Growing up in the Washington, D.C. area, Cosgrove developed a wide range of musical interests that continue to inform his output. He has worked extensively with blues and rock bands and singer-songwriters, citing B.B. King, Howlin’ Wolf, The Grateful Dead, Wilco, Andrew Bird, Jimi Hendrix, Tom Waits and Phish as pivotal influences. His role models in jazz are Motian, Elvin Jones, Joe Chambers, Ben Riley and Roy Haynes. He’s also been fortunate to study with Andrew Cyrille, Matt Wilson, Joe Hunt (Bill Evans), Tony Martucci (Mose Allison/James Moody) and Mike Shepherd (Maynard Ferguson/U.S. Navy Commodores/Barney Kessel).
While Cosgrove has ample experience playing beat-driven music with strict time, he is drawn toward abstraction in his own work, summoning colors and textures on the drum kit, listening deeply to his colleagues as the music flows and evolves. As The Washington Post put it: “Cosgrove’s drumming doesn’t provide the music with an engine so much as a lighthouse.” According to the Frederick News-Post, “Cosgrove reaches so far beyond the parameters of mere beats and time signatures and groove that calling him a drummer is barely the beginning.”

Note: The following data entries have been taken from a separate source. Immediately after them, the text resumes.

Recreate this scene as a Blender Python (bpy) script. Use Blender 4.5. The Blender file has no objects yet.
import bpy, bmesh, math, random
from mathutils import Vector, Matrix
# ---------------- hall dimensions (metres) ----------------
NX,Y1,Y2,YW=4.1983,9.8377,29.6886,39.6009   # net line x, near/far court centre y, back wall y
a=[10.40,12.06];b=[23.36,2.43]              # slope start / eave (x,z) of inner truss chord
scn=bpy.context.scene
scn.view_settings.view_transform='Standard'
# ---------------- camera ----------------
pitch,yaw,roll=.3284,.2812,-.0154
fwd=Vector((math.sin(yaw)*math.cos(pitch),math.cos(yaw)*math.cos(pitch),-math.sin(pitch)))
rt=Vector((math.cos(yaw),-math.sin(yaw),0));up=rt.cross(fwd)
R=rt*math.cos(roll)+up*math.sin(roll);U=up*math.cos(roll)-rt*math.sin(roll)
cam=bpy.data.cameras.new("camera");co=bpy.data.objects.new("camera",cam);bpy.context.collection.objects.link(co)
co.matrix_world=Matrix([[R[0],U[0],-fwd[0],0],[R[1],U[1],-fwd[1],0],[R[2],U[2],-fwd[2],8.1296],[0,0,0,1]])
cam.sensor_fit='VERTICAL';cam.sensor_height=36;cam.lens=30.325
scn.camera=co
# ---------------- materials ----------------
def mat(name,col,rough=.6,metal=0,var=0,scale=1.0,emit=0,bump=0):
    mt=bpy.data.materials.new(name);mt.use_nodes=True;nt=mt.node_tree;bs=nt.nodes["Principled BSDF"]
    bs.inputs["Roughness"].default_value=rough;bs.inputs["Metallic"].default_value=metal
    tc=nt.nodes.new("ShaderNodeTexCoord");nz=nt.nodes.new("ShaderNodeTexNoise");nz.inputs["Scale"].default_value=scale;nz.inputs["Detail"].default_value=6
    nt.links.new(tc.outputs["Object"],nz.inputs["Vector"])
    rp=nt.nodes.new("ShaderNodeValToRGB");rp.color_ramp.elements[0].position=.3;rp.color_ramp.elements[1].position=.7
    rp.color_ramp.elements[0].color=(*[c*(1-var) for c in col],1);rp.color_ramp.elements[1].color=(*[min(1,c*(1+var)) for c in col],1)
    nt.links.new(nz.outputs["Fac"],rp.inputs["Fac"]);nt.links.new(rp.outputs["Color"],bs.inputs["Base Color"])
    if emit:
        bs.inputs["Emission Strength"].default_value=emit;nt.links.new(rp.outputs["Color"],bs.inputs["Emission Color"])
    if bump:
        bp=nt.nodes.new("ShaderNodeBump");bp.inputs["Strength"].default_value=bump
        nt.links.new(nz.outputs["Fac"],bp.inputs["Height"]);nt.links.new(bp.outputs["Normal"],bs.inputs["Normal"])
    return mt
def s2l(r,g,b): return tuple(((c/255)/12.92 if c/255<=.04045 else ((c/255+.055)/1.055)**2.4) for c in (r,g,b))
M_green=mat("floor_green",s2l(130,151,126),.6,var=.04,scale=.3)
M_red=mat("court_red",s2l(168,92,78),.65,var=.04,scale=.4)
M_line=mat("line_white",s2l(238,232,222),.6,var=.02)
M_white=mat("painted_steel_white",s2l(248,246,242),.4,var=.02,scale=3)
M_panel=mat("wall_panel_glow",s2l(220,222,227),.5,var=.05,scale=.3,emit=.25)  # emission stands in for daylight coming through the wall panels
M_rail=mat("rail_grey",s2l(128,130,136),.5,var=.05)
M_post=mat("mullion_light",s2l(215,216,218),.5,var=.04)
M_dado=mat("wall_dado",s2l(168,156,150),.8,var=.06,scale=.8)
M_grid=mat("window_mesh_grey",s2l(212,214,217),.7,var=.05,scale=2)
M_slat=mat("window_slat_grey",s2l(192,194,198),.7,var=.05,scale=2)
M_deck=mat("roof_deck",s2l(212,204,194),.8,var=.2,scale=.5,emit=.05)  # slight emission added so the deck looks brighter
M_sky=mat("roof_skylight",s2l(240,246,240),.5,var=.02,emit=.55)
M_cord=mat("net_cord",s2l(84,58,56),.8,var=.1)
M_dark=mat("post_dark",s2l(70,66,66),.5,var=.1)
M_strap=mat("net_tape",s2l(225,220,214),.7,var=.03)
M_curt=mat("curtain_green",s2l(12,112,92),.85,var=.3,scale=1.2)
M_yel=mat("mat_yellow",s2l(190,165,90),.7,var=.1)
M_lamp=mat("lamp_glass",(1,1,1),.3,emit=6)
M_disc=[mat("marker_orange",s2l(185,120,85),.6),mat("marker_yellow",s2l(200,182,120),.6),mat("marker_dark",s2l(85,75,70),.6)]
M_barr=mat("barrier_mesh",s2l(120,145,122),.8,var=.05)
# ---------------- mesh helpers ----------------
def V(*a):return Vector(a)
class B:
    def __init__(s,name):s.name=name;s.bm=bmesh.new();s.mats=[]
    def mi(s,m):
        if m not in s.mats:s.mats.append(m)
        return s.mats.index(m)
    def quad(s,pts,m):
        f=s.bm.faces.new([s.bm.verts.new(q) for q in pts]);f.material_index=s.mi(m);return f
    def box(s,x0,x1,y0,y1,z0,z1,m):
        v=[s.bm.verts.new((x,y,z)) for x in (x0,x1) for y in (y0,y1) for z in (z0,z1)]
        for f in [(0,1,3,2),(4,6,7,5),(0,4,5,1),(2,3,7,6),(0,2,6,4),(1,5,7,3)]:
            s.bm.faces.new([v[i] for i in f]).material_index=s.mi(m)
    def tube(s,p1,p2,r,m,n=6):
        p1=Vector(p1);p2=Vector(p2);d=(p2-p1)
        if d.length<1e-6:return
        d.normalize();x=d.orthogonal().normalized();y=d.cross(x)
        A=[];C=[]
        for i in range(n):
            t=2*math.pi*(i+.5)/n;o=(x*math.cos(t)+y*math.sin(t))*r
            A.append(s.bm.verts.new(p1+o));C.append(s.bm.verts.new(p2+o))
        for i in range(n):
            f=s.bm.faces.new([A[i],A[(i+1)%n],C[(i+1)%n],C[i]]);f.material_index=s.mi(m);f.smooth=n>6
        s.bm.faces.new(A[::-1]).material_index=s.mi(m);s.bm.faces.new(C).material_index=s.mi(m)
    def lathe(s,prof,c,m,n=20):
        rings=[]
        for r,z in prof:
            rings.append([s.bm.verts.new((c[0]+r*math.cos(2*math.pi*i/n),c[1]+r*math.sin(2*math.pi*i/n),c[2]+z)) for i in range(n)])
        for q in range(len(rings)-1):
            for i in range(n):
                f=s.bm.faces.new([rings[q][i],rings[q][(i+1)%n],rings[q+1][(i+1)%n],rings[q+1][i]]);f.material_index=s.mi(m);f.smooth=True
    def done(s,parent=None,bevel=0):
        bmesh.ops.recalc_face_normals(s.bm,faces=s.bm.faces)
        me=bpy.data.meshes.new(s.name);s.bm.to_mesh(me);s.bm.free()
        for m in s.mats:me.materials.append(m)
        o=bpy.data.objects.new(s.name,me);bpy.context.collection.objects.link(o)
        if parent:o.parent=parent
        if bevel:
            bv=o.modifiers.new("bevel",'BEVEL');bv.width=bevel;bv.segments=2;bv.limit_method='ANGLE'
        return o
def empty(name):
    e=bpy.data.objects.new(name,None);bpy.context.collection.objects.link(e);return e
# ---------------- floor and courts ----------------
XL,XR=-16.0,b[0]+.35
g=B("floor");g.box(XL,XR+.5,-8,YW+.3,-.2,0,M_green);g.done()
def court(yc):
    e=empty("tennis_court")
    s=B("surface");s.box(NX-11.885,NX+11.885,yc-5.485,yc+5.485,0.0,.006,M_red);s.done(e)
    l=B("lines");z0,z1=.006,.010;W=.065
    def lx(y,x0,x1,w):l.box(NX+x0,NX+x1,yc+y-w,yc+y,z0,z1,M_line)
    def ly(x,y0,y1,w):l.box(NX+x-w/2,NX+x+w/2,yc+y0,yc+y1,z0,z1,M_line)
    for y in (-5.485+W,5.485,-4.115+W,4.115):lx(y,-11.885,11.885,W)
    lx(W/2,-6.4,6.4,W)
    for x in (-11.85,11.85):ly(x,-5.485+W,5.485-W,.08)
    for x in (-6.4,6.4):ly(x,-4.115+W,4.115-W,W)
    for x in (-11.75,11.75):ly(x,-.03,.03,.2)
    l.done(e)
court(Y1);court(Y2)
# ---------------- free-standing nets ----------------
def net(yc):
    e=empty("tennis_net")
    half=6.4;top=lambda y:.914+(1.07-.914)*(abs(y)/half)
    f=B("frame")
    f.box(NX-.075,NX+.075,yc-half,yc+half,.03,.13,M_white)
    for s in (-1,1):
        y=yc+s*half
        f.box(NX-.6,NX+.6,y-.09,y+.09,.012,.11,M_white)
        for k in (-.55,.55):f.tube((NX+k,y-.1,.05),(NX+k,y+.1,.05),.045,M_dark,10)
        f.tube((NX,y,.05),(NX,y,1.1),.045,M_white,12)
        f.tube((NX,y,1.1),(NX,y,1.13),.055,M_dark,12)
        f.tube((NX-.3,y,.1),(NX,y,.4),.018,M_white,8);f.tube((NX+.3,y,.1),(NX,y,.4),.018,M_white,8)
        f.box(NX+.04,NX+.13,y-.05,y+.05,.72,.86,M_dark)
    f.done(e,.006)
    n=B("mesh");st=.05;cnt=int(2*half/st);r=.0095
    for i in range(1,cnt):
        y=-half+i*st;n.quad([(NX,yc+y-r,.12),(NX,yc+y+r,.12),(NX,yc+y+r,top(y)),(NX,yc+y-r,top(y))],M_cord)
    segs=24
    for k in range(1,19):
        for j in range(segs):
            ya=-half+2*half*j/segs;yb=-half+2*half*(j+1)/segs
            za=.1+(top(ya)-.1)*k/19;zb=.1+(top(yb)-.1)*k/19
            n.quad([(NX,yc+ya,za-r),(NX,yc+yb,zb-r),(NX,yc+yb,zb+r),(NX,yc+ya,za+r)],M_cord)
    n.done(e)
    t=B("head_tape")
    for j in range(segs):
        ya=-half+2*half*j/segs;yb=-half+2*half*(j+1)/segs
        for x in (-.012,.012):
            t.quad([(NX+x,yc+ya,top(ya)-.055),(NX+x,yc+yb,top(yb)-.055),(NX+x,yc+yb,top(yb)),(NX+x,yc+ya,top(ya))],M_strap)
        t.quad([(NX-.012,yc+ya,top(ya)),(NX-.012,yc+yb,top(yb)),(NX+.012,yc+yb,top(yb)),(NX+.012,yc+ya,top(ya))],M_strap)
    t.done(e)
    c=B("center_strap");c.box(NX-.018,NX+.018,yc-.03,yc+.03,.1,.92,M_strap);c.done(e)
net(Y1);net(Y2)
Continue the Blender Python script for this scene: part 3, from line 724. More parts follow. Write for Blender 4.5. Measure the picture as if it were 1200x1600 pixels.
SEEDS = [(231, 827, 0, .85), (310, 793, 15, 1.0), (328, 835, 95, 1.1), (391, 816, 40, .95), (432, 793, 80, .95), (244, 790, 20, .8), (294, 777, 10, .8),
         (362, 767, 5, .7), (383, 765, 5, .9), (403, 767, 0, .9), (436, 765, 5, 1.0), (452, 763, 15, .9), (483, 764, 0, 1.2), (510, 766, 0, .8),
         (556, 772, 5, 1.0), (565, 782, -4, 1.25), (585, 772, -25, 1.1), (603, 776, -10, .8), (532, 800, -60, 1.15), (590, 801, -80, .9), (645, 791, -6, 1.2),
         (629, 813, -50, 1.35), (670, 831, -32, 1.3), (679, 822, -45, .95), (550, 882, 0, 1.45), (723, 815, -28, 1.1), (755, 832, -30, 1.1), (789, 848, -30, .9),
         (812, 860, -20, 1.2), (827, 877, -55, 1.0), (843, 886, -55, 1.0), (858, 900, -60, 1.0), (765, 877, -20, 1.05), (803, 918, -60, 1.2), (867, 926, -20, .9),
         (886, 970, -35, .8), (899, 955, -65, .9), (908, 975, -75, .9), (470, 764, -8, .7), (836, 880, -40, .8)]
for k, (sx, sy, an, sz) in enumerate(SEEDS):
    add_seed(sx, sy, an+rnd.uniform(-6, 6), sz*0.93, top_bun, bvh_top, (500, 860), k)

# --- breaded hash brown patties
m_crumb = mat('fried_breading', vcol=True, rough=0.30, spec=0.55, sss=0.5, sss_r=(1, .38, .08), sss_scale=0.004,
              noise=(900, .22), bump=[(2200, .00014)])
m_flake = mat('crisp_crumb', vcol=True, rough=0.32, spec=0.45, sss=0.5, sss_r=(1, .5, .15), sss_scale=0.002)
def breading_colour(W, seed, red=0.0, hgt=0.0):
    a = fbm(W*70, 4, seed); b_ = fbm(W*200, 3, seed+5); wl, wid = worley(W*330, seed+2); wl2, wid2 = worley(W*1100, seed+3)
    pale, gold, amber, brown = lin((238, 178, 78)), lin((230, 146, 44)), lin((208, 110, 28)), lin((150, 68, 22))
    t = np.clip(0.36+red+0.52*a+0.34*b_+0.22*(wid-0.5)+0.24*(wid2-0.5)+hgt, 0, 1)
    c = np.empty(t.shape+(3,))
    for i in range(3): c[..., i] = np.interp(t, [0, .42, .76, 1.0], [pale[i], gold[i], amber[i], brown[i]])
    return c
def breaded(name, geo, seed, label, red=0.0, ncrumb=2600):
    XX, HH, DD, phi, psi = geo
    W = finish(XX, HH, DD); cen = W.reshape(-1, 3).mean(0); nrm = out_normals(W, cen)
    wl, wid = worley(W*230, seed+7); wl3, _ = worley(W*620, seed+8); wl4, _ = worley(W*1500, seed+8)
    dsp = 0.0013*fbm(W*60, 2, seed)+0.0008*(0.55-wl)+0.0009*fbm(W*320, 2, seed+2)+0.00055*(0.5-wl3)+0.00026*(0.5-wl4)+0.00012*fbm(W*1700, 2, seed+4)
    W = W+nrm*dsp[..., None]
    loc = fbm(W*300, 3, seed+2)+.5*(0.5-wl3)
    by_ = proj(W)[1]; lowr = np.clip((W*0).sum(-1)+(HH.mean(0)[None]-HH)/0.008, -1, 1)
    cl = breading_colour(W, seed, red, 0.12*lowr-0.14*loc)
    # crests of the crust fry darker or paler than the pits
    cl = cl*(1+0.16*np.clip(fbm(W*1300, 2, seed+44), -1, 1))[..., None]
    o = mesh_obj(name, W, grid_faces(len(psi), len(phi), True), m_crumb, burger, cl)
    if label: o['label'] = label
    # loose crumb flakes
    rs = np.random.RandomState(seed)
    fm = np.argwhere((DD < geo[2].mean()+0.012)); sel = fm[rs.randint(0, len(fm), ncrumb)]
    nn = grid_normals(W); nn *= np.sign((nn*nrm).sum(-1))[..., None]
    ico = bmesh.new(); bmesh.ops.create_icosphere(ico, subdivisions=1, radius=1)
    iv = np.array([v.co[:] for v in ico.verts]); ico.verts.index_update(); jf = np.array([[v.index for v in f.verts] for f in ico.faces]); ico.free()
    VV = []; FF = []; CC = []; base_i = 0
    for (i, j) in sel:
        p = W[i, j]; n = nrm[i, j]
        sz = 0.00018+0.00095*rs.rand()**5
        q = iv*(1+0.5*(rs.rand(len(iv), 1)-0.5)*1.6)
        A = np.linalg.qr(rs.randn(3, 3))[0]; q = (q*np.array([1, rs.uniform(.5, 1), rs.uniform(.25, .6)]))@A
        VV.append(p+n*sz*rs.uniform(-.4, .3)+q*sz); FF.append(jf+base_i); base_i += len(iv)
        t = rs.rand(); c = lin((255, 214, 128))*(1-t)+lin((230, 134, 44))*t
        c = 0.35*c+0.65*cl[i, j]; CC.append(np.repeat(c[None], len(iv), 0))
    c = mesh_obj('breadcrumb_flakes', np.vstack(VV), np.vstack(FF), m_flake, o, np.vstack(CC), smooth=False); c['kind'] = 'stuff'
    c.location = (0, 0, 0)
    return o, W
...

Cosgrove has never lived in New York or any other big music hub, preferring to station himself in rural areas — something that he feels has affected his musical outlook and approach. For 18 years he lived in Shepherdstown, a town of 2,000 in the eastern corner of West Virginia. He currently resides in the slightly larger Middletown, Maryland.